Copolymerization of carbon dioxide and epoxides by metal coordination complexes

Abstract

The catalytic copolymerization of CO2 with epoxides to give polycarbonates was discovered nearly 50 years ago. The last 10 years have been particularly exciting for the development on highly active homogenous catalyst systems, insights into mechanisms and the design of polymers with promising physical properties. Recent work has identified new copolymerization pathways with increasing diversity in the metals and ligands employed. Cooperative mechanisms with binary catalyst systems using exogenous nucleophiles continue to be studied. Elegant ligand design, however, has been used to generate new, highly active bimetallic or bifunctional catalyst systems.
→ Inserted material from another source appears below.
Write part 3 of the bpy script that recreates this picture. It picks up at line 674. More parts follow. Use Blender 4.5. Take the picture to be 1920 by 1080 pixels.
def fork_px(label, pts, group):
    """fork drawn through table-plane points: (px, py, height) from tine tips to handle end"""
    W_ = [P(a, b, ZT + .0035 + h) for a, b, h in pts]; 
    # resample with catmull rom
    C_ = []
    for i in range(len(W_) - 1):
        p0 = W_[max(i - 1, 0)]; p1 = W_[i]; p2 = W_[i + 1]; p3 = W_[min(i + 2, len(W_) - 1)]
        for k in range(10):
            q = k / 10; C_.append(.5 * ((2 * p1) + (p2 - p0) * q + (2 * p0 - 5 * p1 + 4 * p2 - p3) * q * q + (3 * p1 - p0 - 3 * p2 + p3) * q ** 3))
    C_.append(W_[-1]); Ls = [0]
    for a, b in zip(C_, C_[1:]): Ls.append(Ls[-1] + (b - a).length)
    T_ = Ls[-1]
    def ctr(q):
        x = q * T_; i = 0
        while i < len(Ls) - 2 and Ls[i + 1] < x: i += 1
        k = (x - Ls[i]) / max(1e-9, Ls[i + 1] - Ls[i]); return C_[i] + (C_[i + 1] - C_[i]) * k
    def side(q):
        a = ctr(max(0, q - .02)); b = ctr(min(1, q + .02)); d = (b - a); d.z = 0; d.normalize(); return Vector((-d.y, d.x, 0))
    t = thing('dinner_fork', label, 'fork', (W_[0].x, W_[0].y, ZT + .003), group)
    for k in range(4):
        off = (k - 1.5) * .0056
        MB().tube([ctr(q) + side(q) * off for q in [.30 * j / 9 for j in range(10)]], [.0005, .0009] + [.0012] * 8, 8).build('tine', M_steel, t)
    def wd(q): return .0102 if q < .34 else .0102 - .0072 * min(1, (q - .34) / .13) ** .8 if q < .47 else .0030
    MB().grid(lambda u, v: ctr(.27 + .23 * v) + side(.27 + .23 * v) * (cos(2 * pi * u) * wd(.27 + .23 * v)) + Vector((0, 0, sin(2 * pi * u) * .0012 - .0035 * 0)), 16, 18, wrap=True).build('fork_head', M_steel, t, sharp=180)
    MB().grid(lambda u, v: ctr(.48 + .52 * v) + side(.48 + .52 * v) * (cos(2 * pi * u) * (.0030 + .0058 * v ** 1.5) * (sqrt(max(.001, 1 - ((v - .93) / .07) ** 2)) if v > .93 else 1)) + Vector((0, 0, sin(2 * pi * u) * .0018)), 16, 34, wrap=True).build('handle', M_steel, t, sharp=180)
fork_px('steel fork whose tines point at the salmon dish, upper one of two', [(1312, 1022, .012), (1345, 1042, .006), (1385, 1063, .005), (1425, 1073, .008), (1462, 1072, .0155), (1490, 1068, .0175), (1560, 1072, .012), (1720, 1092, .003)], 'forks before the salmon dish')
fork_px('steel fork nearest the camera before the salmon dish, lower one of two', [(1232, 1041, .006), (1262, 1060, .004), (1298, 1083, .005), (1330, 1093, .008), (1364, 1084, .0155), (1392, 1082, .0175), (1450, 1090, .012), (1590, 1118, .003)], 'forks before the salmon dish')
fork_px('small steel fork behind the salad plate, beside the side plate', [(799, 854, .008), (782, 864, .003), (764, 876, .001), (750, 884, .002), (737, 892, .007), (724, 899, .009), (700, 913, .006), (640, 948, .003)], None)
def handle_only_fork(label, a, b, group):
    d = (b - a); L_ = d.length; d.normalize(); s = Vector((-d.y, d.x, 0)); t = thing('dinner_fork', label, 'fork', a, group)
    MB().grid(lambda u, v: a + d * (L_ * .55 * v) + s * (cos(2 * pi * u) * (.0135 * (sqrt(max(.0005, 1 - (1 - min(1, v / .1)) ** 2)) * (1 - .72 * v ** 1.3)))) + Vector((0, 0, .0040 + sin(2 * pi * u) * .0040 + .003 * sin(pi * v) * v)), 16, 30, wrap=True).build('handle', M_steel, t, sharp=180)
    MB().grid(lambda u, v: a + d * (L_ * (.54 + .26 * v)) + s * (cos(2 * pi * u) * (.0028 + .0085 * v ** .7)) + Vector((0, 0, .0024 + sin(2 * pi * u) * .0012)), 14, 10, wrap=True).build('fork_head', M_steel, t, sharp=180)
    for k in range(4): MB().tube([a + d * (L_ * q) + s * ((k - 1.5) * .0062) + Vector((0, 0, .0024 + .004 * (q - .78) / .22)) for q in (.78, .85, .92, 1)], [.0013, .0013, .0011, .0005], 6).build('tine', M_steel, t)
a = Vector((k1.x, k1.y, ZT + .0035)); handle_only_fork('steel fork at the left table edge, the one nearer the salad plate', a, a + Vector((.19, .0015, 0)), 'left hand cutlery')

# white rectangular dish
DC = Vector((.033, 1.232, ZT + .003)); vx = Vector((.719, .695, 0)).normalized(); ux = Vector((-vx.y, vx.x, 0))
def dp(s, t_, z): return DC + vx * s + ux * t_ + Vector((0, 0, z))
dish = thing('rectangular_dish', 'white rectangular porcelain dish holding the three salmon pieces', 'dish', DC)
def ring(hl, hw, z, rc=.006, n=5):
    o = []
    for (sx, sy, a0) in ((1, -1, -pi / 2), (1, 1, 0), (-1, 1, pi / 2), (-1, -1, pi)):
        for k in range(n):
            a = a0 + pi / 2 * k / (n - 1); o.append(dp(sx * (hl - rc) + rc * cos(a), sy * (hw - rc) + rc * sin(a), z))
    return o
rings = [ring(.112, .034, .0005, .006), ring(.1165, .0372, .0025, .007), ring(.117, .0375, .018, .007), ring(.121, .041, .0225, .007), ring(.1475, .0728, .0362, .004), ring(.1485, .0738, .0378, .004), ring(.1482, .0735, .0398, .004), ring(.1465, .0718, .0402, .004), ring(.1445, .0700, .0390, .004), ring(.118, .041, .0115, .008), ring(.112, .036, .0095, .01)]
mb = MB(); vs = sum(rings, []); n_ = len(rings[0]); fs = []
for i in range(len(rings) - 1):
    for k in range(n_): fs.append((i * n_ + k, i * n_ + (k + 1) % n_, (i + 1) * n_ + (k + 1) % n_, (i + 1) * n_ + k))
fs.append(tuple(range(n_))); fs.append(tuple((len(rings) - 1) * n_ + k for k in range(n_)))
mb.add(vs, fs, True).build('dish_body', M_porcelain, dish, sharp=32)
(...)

The bimetallic systems allow for “shuttling” of growing polymer chains leading to excellent activity under low CO2 pressures. Bifunctional systems use covalently linked groups that facilitate the role of the nucleophilic co-catalyst. These groups can be neutral Lewis basic sites, such as N-donors, or cationic sites, such as ammonium groups, that improve the association of the anionic nucleophilic co-catalyst components. The cationic groups also improve association of any metal-dissociated anionic polymer chain ends and allow more efficient separation of the catalyst from the polymer products via chromatography. This review gives an overview of the developments of homogeneous catalysts for CO2/epoxide copolymerization grouped by metal site. New mechanistic studies and strategies for future catalyst developments are also discussed.